User:Manetta/i-could-have-written-that/from-mining-minerals-to-mining-data

From XPUB & Lens-Based wiki

mining

'Data mining' is a fashionable term to speak about the practise of data-analytics. The term became more fashionable since the increasing amounts of data that are (claimed to be? [how to nuance this commonly used statement?]) available online. A phenomenon that has been called 'big data'. By analyzing sets of data, a data mining algorithm searches for patterns that overlap. By comparing the content inside such pattern, the algorithm can predict if some other data will match the pattern, or not. (This is very much a short route to explain what data mining is.)

Though the term 'data mining' is actually not very accurate. When calling data-analyzation software 'data-mining-software' is actually misleading. The term contains the metaphor of 'mining', and it hints that the software is mining for data. Looking at the 'data mining' process shows that it is actually not data that the 'miner' is looking for. It looks for patterns that occur in sets of data. 'Pattern mining' would then be a more accurate term to use.

But that is not enough. 'Pattern mining' could not be done without the presence of data, as that is the material in which the software is looking for patterns. Where does 'data' come from? It is sort of common sense that data is this type of material that is freely available online, and could be downloaded by anyone. Data is actually only data when it is prepared to use it for a specific use. This process of text-processing (when working with written text) contains different layers of simplification and abstraction.

In the academic field there is another term that wraps the full process from text-processing untill publishing results: Knowledge Discovery in Data (KDD), and 'data mining' is only one element of the five in total. (bit more about KDD here)

Knowledge Discovery in Data (KDD)
step 1 --> data collection
step 2 --> data preparation
step 3 --> data mining
step 4 --> interpretation
step 5 --> determine actions

from: mining minerals

Meta-metaphors data-mining.gif

Where does 'mining' overlap or differ from the act of actual 'mining'? What influence does the use of this metaphor has on the image of a data mining practise. Is it misleading?

'mining' differences

mining minerals mining data
natural resource not natural resource
non-renewable constantly renewed
mineral = (commercial) product data = cultural by-product
to mine = to extract to mine = to derive

commodification

Mining is required to obtain any material that cannot be grown through agricultural processes, or created artificially in a laboratory or factory. Mining in a wider sense includes extraction of any non-renewable resource such as petroleum, natural gas, or even water.

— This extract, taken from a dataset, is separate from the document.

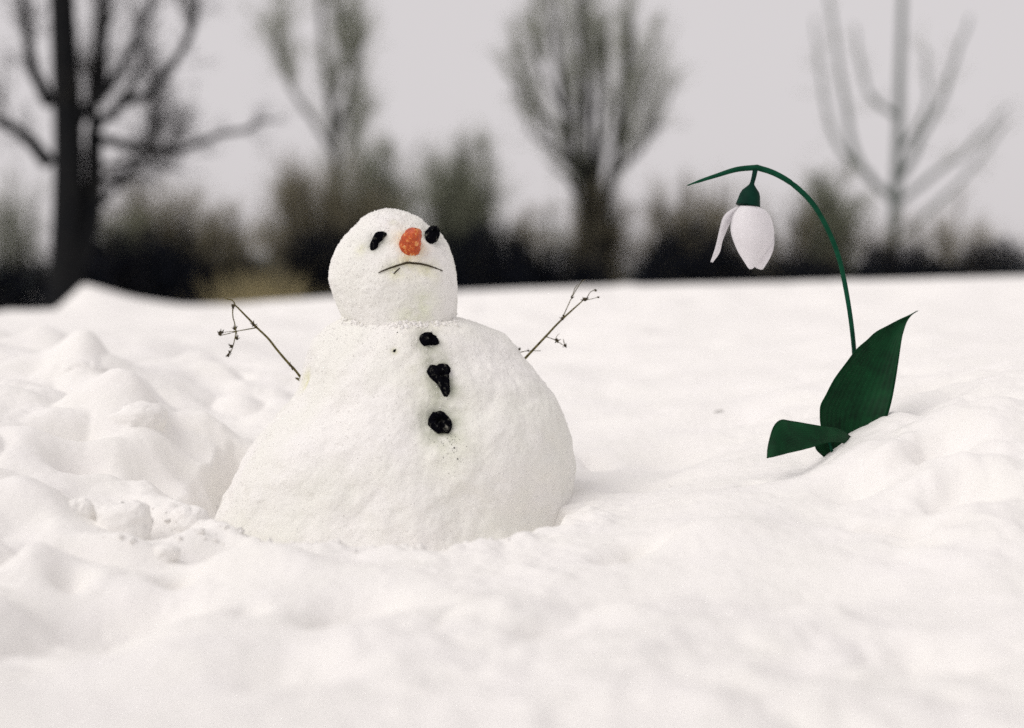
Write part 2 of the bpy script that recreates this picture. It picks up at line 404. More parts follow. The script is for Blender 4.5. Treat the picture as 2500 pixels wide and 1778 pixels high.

Mining operations usually create a negative environmental impact, both during the mining activity and after the mine has closed.

Mineral processing (or mineral dressing) is a specialized area in the science of metallurgy that studies the mechanical means of crushing, grinding, and washing that enable the separation (extractive metallurgy) of valuable metals or minerals from their gangue (waste material).

from: Wikipedia (5th Jan. 2016)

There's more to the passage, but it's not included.